Cordilleran Section (104th Annual) and Rocky Mountain Section (60th Annual) Joint Meeting (19–21 March 2008)

Paper No. 6
Presentation Time: 3:30 PM

GOLD MINERALIZATION IN A CORDILLERAN UPLIFT? A STUDY OF THE LOUIS LAKE BATHOLITH, WIND RIVER RANGE, WY


VAUGHN, Elizabeth S., Department of Geosciences, Colorado State University, Fort Collins, CO 80523 and RIDLEY, John, Department of Geosciences, Colorado State University, Fort Collins, CO 80523-1482, elizabethvaughn3@gmail.com

The Wind River Range, a part of the Wyoming Craton, is composed of Archean age granites and minor supracrustal rocks that were uplifted during the Laramide orogeny along the Wind River Fault as a basement-involved thrust. At the southern end of the range, these granites are in contact with the South Pass Greenstone Belt, which hosts lode gold mineralization of the historically mined fields of Atlantic City and South Pass City.

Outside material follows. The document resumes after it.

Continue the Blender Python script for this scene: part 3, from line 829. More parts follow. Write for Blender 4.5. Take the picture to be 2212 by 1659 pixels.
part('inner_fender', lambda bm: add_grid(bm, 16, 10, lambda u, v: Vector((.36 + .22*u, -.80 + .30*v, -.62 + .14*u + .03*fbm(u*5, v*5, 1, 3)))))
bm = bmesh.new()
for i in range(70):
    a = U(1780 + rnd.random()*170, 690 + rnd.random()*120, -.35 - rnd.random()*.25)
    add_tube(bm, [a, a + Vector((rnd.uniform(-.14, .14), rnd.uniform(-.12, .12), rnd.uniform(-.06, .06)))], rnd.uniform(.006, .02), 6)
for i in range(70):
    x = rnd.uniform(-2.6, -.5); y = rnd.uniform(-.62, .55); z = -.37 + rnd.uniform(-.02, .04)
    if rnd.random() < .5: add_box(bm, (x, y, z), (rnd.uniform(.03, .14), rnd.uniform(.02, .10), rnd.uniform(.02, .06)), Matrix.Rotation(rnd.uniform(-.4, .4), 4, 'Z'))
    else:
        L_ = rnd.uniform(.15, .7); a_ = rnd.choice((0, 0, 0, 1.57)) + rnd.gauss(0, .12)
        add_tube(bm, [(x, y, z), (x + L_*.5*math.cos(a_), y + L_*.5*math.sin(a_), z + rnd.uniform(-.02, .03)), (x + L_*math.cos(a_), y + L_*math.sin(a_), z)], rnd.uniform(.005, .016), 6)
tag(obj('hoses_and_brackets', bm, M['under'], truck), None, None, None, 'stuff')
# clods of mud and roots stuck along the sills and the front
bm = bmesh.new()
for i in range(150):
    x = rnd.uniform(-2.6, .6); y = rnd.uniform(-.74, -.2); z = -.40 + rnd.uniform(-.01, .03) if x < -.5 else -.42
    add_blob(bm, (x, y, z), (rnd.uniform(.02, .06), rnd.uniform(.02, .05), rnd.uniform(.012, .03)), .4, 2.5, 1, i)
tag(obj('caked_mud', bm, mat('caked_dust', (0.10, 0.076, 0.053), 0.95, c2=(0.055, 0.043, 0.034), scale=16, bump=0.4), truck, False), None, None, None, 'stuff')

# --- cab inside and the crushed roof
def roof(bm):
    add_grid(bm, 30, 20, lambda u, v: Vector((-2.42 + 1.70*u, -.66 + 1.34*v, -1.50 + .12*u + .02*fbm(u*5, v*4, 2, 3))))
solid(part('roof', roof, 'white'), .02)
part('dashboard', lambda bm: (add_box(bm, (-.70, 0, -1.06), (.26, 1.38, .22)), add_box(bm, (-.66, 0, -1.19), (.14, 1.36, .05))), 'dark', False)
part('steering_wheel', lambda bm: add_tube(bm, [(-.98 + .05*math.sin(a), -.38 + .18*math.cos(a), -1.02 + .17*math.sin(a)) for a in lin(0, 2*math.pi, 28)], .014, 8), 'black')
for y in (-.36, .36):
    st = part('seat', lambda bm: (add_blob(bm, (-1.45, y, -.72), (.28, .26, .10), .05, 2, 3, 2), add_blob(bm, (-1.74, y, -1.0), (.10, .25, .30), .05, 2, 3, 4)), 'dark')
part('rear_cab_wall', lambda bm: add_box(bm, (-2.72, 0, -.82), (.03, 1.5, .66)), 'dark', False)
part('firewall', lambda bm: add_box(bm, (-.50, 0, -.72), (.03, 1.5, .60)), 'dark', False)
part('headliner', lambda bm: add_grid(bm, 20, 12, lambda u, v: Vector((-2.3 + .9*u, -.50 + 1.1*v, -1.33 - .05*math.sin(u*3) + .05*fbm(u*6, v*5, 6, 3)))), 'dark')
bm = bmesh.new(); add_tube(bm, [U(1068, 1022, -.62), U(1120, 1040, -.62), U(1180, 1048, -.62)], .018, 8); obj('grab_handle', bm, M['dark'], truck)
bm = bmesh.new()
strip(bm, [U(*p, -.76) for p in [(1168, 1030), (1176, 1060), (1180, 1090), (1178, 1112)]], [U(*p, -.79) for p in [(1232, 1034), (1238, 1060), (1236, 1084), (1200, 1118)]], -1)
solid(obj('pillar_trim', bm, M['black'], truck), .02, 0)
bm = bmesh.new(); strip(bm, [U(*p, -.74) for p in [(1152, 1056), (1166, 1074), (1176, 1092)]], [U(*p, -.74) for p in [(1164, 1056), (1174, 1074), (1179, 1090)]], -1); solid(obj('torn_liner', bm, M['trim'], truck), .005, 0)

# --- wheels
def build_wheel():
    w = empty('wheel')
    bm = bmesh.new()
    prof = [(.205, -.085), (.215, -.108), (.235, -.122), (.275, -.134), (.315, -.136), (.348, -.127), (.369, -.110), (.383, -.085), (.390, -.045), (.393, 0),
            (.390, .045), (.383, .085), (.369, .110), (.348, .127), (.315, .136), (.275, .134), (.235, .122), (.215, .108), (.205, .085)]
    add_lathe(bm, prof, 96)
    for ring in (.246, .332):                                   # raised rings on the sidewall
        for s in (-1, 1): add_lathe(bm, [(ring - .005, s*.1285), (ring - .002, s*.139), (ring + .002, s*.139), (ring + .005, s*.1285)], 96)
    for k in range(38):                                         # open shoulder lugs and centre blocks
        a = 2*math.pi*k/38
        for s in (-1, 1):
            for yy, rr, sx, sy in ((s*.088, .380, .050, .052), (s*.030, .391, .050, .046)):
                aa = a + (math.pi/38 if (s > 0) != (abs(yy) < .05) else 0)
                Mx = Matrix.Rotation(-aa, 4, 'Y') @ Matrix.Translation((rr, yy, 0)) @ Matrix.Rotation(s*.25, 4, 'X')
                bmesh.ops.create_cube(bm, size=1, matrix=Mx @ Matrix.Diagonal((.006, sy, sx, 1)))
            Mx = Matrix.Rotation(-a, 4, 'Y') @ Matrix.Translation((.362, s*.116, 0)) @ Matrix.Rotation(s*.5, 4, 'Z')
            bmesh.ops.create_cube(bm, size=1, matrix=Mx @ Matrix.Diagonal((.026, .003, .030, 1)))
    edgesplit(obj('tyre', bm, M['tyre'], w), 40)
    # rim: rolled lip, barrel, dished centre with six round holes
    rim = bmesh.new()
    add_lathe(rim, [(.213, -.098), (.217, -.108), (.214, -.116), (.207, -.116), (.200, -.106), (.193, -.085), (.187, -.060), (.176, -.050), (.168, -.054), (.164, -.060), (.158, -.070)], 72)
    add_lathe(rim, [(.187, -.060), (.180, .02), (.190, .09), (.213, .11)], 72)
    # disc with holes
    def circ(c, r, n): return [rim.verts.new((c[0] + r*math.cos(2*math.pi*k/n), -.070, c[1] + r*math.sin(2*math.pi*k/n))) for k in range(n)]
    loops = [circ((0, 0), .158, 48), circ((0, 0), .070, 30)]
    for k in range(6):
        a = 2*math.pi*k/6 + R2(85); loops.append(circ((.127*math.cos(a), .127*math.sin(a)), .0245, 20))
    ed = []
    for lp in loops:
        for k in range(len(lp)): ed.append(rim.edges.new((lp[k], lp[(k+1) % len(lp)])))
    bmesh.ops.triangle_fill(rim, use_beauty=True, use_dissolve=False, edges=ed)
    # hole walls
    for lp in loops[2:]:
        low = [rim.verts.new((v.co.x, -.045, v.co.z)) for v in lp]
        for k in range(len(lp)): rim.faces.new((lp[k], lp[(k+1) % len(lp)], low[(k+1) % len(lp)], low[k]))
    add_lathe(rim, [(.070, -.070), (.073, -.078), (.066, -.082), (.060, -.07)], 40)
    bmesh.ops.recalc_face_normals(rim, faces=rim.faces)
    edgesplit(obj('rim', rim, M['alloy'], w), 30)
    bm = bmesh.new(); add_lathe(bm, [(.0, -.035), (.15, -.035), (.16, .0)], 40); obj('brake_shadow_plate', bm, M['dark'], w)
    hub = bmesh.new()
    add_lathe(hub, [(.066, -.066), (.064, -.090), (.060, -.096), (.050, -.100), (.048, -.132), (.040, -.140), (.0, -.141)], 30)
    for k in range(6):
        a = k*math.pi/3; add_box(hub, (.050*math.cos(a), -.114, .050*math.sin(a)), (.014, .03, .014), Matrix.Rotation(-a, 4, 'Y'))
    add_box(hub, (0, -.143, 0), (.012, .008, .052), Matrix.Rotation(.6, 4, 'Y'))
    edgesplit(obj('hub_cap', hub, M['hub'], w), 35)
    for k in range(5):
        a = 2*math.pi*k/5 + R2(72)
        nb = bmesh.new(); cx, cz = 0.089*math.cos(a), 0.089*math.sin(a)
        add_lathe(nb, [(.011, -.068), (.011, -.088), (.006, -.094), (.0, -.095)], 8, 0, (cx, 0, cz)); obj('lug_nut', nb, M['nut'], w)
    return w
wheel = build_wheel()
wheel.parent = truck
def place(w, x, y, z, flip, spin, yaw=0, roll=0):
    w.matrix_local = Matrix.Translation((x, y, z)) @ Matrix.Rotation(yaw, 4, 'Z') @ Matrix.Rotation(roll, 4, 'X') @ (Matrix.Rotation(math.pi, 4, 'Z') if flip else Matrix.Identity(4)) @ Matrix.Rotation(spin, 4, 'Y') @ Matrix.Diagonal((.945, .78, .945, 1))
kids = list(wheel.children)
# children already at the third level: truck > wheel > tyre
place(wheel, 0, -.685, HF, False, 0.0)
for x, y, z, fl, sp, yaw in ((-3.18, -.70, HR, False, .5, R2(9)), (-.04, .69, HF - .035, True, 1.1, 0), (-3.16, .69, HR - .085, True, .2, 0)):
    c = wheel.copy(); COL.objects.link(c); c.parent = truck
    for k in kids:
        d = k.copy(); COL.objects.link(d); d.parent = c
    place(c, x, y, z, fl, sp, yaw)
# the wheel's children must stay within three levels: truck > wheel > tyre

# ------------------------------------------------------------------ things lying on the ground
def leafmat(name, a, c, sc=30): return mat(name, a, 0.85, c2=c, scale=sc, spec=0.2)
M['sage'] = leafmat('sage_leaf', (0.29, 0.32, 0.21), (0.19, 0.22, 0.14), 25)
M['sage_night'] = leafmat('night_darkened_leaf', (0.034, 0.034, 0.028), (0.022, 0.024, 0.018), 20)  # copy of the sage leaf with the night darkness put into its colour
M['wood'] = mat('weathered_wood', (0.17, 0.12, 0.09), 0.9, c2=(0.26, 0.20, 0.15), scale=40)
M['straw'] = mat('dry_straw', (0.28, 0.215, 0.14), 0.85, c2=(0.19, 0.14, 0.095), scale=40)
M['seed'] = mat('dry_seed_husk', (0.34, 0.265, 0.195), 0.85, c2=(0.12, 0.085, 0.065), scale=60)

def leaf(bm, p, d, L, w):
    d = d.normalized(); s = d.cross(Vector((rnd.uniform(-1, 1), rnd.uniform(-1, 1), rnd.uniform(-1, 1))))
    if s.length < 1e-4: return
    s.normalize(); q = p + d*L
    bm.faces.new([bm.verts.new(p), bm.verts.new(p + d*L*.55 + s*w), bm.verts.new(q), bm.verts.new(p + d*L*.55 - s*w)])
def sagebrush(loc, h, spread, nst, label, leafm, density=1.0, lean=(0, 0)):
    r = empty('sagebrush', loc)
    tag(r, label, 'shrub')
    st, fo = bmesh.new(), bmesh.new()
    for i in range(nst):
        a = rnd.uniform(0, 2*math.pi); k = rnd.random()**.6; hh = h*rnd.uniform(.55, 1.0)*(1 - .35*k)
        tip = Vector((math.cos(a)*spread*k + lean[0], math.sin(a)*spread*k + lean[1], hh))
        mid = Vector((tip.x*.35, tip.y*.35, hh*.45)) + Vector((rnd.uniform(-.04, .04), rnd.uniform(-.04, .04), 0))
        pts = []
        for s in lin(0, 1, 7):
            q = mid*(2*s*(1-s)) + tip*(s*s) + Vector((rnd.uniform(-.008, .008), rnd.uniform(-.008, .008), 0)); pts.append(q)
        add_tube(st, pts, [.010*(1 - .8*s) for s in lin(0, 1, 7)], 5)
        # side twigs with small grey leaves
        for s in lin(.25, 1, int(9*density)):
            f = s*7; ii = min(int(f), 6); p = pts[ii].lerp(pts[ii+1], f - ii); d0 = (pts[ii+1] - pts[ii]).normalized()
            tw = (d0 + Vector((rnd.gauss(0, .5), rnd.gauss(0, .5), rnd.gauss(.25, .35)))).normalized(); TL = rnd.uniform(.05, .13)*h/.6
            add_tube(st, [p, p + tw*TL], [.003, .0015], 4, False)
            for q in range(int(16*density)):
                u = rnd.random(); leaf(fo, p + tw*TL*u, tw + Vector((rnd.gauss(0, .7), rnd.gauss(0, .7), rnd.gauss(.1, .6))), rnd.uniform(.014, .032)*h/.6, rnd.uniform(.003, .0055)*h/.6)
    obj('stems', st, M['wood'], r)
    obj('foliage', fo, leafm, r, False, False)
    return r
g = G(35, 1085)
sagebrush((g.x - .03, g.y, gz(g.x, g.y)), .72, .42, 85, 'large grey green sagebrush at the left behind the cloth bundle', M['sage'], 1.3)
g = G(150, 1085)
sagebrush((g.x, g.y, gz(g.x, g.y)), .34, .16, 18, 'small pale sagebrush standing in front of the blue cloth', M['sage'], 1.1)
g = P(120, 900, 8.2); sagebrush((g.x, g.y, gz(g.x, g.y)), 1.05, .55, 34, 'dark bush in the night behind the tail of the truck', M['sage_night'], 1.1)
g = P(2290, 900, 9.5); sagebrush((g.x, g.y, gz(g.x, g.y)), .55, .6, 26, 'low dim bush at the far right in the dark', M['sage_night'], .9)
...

The 2.63 Ga Louis Lake Batholith is the largest of the granites that intrude into the South Pass Greenstone Belt during regional deformation and greenschist- to amphibolite-facies metamorphism. This batholith is a complex, calcalkaline, multistage, granitic to granodioritic body with multiple late phases, including aplites and quartz segregations. Because of its proximity to the deposits and similar age dates between the granite and the gold mineralization, the Louis Lake Batholith is a potential ore fluid source. Fluid inclusions within quartz of quartz veins, pegmatites, and quartz segregations can be grouped into two types: Type 1 and Type 2 inclusions. Type 1 inclusions are low salinity, aqueous-carbonic inclusions. Type 2 inclusions are aqueous inclusions with multiple daughter solids, including K and Ca salts. Fluid densities derived from microthermometry show entrapment at pressures of a few kbars. These inclusion types provide evidence of Archean age aqueous-carbonic and hypersaline fluids derived from a crystallizing granite at depth. These fluids have the potential to carry metals in solution, because they are similar to fluids found in lode gold deposits and porphyry deposits. Hornblende geothermometry and geobarometry confirm the mid-crustal depths of crystallization of the batholith.